I would be curious as to how many chipsets back these could go to. 300 series? That would mean that if I built a Zen system I could upgrade it 4 generations...
I also would be curious as to how easily you could shoehorn a Zen 4 chiplet into a 5800X package. Is the Infinity Fabric identical? What sort of motherboard interfaces actually pass right through the I/O die into the CCX? Do we use better bins because of the lower power limit or worse ones with lower to not cannibalize sales of AM5? More cores or less? Zen 4 with V-Cache? So many questions...
That's what I asked - AMD proved they can mix and match IO dies with different gen CCX (Zen 2/Zen3 are the same IO die)
Intel definitely got one thing incredibly right (both brands tried this to limited extent, but intel took it furthest) - we DO NOT NEED every CPU Core to reach the same clock speed and performance.

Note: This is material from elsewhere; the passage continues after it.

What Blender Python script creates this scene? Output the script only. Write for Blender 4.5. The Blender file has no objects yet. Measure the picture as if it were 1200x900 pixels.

Single threaded apps are just that, and we only need 2-6 of these high performance cores, multi threaded loads can be happily spread over a greater amount of lower speed efficient cores instead.
If the memory controller and IO die don't change majorly, it absolutely could work on 300 series chipsets since memory support, USB ports, PCI-E lanes etc wouldn't change (I think that's AMD's goal with the newer unified AGESA. They seem to have long-term support on AM4 as a marketing weapon to use for AM5)
The big questions is: Will we see Zen 4 + Zen 3 in the one CPU package for a P/E core type scenario?
What about 3D cache cores mixed with regular cores?
Imagine a 5950x3D, where one die was the 5800x3D and the other two were regular zen 3 - if the OS could handle assigning the cores correctly (thanks to intel, that should happen in win 11 at least) they'd have a golden goose where they can mix and match high clocking dies as P cores and low clocking ones as E cores
They already have their preferred cores system so this would just expand on it, would it not?
Theres zero indication this IS whats happening and it's just my imaginary wishlist but after seeing intel successfully do it, i'm sure the AMD guys are trying to see if they can as well
My bonus explanations:
We can get halfway to this already on Zen3
Per CCX overclocking lets you set CCXs to different clock speeds, and windows 10/11 already seem to deal with that problem free
Some ASUS boards let you have base clock controlled by per-CCX while still doing PBO for low threaded clocks
AMD already showed they can re-use an IO die between generations
The only missing piece is can they do an intel legally without trademarks and patents getting in the way, and mix different generations together - and when they've got Zen 3, Zen 4, and 3D V-cache designs (as well as APU designs) to draw from it could get damned interesting
Hell what will next gen consoles be like with 4 3D cache cores + 8 E cores?